WRITTEN TASK = Only a number is wanted: how many lines of the entries include the string "Blender"?

MATERIAL SHOWN =

---

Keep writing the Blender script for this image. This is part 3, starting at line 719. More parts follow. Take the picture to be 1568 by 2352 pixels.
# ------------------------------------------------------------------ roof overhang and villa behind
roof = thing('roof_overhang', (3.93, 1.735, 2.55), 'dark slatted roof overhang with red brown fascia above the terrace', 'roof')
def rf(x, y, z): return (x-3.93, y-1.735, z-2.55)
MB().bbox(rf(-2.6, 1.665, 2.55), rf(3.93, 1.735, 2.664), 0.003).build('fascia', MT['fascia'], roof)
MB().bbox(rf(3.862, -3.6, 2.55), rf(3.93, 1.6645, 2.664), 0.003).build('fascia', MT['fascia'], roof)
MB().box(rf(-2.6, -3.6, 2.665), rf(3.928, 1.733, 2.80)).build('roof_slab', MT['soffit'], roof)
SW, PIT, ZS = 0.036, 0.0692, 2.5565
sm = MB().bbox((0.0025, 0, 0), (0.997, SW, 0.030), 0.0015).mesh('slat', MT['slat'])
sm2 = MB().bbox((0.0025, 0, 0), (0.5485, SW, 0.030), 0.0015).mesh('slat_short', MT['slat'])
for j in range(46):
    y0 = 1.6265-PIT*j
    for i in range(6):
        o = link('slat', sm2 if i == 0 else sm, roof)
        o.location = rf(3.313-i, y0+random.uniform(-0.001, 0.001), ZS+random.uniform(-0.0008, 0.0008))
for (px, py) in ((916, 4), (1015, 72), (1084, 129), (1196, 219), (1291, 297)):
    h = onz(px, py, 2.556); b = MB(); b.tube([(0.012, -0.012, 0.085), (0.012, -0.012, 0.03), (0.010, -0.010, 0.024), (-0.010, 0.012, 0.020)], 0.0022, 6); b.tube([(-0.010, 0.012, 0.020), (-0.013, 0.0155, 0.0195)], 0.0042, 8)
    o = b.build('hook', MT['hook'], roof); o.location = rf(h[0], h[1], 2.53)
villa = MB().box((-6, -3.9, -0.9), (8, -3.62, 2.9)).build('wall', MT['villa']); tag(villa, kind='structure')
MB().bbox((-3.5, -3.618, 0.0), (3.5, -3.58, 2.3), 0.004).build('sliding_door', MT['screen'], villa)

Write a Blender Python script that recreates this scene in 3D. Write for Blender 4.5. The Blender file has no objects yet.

---

COMPLETE ANSWER = 2